Premier Foods plc’s new austere message has encapsulated the mood of the time. Gone are the days of frivolity – the UK firm is knuckling down and reducing complexity across the board. Not necessarily great news for Premier employees and – in addition to the two bakeries the group has closed – we can expect more job cuts in the pipeline. But it should be good news for shareholders, shouldn’t it? Well, cutting costs may lead to higher margins – but the detail Premier has given on how it plans to invest behind its brands has been scant to say the least.

As Gavin Darby was quick to emphasise when he took up the role of CEO at Premier in January, the background of this chief executive says a lot about the man and his mission.

Prior to taking the helm at Premier, Darby was most responsible for overseeing the turnaround of Vodaphone’s B2B unit Cable & Wireless. His experience of the FMCG space includes a 15-year stint at Coca Cola, where he held various positions, most recently regional president with responsibility for 30 European countries.

In these positions, Darby learnt the importance of managing good customer relationships, the necessity of running a tight ship and – significantly – the value of focus.

From his stint at Coke, Darby insisted that he came away with some key understandings: “Do a few things well, spend your money where you’re strong” and “the winners tend to be the ones that really execute well”, he told analysts as he took up his post three months ago.

Since then, Darby has acted swiftly to move along Premier’s cost reduction programme. While to some extend Darby inherited this direction from his predecessor, Michael Clarke, it is clear that the current CEO is sharpening the focus on efficiency.

The rhetoric applied by the company has moved starkly to one of sensible austerity, measured meanness. Just as Premier was happy to raise its borrowing levels when debt was fashionable and credit was cheap, the food group has moved with the times and now echoes the dominant economic discourse of the day, favouring financial discipline over frivolity. Premier has a clear mandate: to strip costs out of the business.

And yesterday (23 April) we got a clear indication of how Darby plans to achieve this. Premier will reduce costs by cutting complexity on three fronts. The group will reduce its supplier base; it will cut the number of SKUs and it will remove complexity from internal business functions.

“We are going to be working with our suppliers to hopefully simply reduce our supplier base, which will be to the benefit of those suppliers that remain with us and obviously for us will make it simpler to work,” Darby said on a conference call yesterday morning.

“My early impressions are that we still have too many flavours, ingredients, packaging variations and sometimes SKUs,” he added. “We have to mention the complexity, which might be new to you, in terms of internal like price files and things like company statutory legal units, which are a result of all the acquisitions and mergers. Those are the three complexities – suppliers, internal complexity and those associated with SKUs and packaging – and if you round those up there’s an important opportunity there for us.”

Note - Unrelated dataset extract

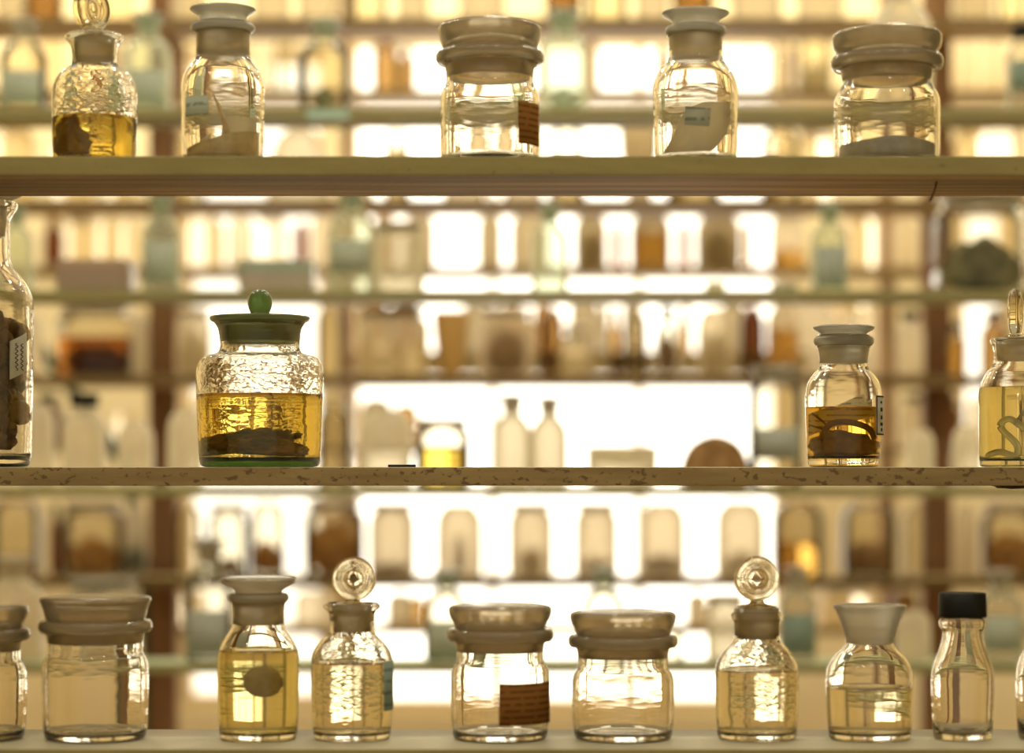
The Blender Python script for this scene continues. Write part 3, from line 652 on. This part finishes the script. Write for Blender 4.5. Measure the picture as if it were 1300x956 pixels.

While there is a lot of very sensible talk about cost cutting at Premier at the moment, it is quite notable that management has revealed considerably less about any plans to invest in the business to drive growth.

For a number of years, Premier has said it will focus growth generating investment behind its so-called “power brands”. This strategy appears to be paying some dividends: the group booked its fifth consecutive quarter of sales growth from its core power brands, with sales up 3.3%. 

However, it is not clear how the company is planning to drive continued revenue growth. 

In yesterday’s introductory remarks, Darby did make passing comment on the need to invest in the group’s “power brands” – which range from Hovis, to Batchelor’s and Sharwood’s. However, no exact figures have been given and we are yet to get an indication on whether the investment levels will be up or down on last year.

“There is scope to reduce complexity further in the business – this includes SKU reduction, fewer recipes, packaging formats etc. The rationale is to free up funds to invest further in power brands,” a spokesperson for the group reiterated. “There is no further update on this but Premier will be identifying more specific opportunities in coming months,” the spokesperson added.

So, will Premier be investing more in product development or marketing? The truth is that we don’t really know: as yet, Premier have not disclosed any detailed plans. And, while on the one hand a lower cost base should improve margins, if this is not accompanied by the necessary brand building initiatives the company is likely to be on the back foot in the longer-term.